B24B-08
Ecosystem functional properties - useful links to organism and to global scale?
Tuesday, 15 December 2015: 17:45
2004 (Moscone West)
Markus Reichstein, Max Planck Institute for Biogeochemistry, Jena, Germany
Abstract:
Classical biogeographical observations tell us that ecosystems (vegetation and soils) strongly respond to climate variation in terms of their structure and function. On the other hand the influence of vegetation function on climate via exchange of matter and energy with the atmosphere has become evident in the last decades via observational and modeling studies. Recent continuous observations of this exchange of CO2, H2O and sensible heat within the global observation network FLUXNET have enabled us to quantify ecosystem function in response to large eco-climatological spatio-temporal variability of climate. We see that ecosystem function co-varies strongly with climate, but that climate alone does not suffice to explain the variation in total. Instead vegetation biophysical and structural parameters co-determine the exchange of carbon, water and energy between the ecosystem and the atmosphere. By combining ecosystem level observation and information of spatial meteorological and vegetation remote sensing covariates we can infer global patterns of ecosystem atmosphere fluxes and derive key ecosystem functional properties globally.
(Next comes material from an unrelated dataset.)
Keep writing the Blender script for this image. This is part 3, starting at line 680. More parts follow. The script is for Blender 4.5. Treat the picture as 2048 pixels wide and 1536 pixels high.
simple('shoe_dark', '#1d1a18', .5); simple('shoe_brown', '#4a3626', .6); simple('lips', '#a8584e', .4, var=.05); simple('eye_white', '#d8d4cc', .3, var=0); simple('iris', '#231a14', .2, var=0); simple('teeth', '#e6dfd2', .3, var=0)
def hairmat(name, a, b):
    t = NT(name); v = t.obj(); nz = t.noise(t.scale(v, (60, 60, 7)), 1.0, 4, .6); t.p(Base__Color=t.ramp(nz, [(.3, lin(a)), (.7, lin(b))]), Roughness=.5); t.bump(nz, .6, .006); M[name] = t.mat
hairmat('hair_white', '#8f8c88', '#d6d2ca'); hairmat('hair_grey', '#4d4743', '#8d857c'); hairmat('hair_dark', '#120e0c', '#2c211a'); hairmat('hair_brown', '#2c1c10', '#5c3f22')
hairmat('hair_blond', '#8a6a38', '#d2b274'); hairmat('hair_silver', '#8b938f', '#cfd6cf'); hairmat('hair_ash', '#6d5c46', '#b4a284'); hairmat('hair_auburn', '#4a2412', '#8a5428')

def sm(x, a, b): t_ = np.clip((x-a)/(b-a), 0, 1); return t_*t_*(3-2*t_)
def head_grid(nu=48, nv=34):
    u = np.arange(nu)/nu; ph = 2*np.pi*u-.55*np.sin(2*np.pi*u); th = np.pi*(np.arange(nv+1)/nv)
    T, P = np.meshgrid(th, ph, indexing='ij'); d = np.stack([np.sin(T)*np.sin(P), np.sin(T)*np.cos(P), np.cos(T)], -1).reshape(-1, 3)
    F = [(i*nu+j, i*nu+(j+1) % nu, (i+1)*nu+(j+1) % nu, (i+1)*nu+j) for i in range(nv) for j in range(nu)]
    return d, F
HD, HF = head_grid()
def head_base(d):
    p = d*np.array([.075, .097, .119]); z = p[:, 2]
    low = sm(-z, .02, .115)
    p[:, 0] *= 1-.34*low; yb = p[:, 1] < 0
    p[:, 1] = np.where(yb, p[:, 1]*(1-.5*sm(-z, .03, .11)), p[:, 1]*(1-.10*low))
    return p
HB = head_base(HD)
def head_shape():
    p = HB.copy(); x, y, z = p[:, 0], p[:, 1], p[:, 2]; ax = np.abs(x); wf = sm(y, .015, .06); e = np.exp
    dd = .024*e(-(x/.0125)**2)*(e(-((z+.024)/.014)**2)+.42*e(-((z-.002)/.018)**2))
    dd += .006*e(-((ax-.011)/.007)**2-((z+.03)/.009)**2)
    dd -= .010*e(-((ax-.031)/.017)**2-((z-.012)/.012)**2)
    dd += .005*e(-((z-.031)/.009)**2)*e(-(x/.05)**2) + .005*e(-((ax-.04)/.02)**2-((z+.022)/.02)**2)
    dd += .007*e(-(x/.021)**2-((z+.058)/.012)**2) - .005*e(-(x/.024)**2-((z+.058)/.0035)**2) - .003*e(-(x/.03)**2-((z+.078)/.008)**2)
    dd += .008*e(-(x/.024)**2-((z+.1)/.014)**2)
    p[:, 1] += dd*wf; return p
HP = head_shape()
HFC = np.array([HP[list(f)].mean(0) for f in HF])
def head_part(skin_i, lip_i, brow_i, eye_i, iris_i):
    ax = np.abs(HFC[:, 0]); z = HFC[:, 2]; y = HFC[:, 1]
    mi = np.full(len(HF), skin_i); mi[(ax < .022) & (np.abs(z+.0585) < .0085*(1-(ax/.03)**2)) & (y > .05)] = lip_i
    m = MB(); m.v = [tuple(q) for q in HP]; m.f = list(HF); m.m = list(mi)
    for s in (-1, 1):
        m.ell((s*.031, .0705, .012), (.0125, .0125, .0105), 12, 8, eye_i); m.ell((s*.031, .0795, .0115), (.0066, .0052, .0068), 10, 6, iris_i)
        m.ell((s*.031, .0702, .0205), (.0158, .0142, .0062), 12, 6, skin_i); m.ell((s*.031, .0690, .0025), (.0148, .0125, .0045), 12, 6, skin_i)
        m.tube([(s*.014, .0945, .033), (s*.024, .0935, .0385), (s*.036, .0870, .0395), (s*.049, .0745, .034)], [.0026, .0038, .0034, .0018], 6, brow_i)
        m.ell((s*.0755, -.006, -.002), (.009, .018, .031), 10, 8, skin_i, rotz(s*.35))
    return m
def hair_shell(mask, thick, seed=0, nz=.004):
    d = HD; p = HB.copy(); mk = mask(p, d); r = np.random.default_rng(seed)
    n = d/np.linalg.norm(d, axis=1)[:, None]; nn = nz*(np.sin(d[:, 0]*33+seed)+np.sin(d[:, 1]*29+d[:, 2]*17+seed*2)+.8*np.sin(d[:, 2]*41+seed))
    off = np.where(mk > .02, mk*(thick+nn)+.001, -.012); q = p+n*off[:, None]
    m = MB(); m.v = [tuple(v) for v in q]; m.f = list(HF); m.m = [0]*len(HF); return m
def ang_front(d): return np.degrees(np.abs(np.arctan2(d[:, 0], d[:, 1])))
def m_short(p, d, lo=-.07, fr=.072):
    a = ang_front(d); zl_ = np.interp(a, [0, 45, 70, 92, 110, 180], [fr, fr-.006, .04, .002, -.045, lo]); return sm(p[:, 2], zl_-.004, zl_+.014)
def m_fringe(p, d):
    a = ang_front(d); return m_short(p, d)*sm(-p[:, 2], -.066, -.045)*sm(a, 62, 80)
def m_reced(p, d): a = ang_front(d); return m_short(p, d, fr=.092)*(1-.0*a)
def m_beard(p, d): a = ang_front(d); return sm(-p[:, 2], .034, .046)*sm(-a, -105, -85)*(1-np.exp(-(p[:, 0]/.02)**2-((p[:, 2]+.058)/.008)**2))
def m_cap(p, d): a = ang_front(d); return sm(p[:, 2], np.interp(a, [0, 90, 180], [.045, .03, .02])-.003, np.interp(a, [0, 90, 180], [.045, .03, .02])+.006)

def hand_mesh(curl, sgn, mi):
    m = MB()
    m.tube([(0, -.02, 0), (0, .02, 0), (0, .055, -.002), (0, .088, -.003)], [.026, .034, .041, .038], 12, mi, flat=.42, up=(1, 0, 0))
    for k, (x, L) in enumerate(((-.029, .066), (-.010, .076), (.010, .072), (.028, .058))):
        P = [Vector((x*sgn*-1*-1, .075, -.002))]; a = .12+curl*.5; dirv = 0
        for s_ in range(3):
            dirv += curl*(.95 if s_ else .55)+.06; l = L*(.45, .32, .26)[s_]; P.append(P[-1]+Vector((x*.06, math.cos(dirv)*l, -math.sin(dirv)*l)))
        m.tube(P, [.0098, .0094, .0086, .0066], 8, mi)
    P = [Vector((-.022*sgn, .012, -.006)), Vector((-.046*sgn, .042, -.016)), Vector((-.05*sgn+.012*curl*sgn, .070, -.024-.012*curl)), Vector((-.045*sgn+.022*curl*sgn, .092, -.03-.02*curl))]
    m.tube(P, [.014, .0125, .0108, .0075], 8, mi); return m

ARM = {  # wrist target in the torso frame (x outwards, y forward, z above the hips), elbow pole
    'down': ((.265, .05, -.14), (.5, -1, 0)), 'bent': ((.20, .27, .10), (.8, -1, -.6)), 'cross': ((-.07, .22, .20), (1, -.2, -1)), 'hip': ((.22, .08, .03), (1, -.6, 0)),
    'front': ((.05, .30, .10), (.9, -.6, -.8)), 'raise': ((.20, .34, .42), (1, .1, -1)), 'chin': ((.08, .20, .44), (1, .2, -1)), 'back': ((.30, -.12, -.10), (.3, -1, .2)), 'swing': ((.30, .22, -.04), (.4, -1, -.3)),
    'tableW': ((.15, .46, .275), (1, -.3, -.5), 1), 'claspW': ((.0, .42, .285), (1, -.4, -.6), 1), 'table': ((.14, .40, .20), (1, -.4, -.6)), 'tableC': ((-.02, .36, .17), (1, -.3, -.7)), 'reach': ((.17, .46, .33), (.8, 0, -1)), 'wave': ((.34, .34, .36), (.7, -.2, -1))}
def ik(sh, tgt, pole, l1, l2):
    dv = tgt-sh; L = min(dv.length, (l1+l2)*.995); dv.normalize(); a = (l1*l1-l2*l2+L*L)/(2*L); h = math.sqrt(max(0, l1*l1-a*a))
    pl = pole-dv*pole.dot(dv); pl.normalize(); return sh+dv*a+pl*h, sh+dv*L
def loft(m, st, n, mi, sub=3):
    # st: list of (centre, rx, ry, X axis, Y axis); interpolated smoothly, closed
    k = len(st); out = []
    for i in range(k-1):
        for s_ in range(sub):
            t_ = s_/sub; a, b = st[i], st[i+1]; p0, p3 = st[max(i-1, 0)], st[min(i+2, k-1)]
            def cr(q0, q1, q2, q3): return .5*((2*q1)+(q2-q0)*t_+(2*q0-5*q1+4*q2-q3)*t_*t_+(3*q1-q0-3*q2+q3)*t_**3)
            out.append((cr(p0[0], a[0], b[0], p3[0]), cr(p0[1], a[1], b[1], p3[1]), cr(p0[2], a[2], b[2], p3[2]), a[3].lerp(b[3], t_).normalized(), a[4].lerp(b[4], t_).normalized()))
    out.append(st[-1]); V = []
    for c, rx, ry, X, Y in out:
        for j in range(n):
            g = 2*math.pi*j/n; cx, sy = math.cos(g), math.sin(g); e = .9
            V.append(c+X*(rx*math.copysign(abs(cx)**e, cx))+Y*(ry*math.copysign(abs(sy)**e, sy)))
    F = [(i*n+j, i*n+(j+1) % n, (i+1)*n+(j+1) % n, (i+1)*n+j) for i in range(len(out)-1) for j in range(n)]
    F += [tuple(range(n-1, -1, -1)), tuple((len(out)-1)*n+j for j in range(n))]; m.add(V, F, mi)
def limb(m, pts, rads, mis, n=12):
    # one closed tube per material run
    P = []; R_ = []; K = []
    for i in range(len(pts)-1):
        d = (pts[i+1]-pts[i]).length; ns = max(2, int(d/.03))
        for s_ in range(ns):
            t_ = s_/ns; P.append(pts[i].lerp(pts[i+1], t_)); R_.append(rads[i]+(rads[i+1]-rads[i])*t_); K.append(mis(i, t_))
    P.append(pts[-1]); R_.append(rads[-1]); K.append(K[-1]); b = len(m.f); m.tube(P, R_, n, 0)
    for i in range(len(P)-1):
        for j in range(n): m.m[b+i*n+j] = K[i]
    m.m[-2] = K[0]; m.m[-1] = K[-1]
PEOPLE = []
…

While this approach is powerful and meteorological and vegetation structural predictors explain more than 70% of the spatial variation of monthly fluxes at FLUXNET sites, it ignores the effect of ecophysiological vegetation properties, which is expected from plant physiological leaf or whole-plant studies. Hence, future research has to more strongly link the organismic trait information with ecosystem functional properties. For this we propose a framework that involves 1) the correlation of community aggregated traits with flux-derived ecosystem properties across a range of ecosystems, 2) the up-scaling of vegetation traits using spatially distributed geo-ecological co-variates and the comparison with global ecosystem functional properties and their co-variation with climate, 3) the use of vegetation traits instead of vegetation classes for empirical up-scaling of ecosystem-atmosphere fluxes from ecosystem to globe. I hypothesize that these studies will emphasize the superiority of a trait based approach for modeling global ecosystem functioning, but will also highlight the scale-emergent properties , which cannot be explained by plant traits alone.